### EXERCISE DETAILS
Find every line with the word "scene" and report how many there are, without any other text.

### SUPPLIED INFORMATION
-- Begin --
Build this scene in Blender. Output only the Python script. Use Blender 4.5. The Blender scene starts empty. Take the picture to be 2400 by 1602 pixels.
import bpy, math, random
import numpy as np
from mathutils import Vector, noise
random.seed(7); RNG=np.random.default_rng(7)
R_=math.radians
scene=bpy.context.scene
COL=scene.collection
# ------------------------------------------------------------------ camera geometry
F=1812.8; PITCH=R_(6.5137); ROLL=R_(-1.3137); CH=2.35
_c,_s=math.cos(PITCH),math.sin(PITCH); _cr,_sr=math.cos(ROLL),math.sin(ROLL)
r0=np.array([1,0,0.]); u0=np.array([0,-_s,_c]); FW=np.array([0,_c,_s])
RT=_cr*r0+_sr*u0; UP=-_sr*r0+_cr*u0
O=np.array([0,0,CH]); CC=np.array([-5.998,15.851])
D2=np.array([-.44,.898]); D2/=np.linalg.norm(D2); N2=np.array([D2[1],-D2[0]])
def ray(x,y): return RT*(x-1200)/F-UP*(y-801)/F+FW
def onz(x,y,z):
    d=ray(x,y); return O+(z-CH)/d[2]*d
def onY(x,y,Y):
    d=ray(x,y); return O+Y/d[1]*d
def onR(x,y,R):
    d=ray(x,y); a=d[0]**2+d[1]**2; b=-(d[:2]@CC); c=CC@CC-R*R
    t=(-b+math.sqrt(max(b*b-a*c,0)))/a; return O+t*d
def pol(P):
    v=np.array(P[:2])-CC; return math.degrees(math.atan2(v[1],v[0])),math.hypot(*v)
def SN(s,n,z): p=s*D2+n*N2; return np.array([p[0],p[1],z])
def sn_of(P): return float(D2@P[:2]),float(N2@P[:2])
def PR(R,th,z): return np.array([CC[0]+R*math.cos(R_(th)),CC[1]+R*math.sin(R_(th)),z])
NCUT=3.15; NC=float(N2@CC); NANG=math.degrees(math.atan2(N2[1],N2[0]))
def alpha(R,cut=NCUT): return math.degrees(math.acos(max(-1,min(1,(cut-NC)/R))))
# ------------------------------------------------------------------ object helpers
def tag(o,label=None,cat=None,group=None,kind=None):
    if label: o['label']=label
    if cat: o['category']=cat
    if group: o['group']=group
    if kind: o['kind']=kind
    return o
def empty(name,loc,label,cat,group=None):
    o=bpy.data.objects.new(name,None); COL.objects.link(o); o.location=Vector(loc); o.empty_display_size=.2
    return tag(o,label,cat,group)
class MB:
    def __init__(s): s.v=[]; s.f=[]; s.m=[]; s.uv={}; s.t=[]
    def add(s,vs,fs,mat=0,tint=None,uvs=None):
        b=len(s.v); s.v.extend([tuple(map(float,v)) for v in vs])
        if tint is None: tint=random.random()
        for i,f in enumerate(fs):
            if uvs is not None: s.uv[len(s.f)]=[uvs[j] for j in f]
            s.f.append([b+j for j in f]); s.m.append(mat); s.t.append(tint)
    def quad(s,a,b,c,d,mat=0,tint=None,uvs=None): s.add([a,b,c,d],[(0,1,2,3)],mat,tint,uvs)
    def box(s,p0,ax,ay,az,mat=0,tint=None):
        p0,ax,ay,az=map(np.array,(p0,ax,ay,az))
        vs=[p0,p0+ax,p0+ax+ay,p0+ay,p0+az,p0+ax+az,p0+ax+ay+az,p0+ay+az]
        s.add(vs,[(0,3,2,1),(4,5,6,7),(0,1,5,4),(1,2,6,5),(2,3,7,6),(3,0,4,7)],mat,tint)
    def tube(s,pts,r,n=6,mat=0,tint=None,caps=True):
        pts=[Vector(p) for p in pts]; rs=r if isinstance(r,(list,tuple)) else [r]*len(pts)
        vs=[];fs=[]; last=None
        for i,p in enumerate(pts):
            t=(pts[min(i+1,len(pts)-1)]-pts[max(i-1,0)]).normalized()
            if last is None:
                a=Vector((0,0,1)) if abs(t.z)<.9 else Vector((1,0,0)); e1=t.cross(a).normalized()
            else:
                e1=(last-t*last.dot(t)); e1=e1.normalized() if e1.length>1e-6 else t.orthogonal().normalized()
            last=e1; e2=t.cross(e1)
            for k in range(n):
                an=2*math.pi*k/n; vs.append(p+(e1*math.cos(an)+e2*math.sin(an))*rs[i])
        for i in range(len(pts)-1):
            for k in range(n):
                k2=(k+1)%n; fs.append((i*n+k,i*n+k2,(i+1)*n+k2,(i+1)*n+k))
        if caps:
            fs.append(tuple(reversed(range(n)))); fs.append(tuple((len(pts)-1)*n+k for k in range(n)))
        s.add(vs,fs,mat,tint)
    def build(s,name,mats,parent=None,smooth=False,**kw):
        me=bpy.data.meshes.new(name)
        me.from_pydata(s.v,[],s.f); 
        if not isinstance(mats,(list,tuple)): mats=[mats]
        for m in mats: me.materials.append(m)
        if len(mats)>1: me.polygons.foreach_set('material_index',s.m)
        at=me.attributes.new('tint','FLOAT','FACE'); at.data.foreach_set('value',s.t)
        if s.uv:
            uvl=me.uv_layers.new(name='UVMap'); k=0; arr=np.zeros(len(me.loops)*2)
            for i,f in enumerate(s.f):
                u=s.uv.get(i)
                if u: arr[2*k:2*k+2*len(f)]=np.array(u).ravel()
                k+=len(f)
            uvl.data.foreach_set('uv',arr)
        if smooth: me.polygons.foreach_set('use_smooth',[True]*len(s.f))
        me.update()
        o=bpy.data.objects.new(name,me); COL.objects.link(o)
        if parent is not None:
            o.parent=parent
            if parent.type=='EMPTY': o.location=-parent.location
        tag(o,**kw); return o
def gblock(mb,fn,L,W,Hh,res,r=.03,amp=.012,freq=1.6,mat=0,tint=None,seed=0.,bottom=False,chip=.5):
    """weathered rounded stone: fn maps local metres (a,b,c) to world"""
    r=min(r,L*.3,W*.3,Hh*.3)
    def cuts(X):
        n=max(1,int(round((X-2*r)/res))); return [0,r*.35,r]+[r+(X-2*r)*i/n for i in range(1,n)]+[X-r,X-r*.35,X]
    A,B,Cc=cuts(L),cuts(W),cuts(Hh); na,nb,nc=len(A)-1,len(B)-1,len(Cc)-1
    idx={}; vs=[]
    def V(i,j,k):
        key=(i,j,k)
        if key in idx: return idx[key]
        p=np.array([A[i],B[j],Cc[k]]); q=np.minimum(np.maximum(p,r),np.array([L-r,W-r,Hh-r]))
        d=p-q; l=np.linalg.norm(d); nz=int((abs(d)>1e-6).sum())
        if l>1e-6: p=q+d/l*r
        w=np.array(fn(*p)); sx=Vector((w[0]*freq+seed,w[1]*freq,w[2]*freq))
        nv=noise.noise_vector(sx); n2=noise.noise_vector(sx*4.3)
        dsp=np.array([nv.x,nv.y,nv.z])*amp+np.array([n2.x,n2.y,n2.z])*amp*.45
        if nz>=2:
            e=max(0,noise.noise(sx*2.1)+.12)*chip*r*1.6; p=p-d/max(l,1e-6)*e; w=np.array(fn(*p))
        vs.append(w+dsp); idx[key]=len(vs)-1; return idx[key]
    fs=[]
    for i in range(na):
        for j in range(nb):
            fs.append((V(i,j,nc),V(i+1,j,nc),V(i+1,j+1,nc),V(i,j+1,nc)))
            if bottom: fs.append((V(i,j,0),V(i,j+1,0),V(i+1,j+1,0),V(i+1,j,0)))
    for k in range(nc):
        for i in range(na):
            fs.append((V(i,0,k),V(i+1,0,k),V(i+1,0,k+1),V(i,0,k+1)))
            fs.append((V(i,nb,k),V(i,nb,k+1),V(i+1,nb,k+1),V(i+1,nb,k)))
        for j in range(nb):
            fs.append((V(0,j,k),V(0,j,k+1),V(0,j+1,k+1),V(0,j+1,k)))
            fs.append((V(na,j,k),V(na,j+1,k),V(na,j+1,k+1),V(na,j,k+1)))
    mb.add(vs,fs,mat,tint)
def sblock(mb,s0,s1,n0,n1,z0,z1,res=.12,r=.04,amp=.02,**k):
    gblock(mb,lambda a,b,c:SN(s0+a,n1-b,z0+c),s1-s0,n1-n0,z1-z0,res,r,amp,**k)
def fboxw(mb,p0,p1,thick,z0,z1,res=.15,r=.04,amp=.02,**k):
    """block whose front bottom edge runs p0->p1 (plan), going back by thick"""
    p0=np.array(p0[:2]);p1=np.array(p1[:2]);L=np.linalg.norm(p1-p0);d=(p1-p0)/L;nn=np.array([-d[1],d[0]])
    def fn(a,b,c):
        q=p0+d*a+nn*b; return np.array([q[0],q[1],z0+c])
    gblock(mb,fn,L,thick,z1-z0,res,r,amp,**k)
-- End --
### EXERCISE SOLUTION
3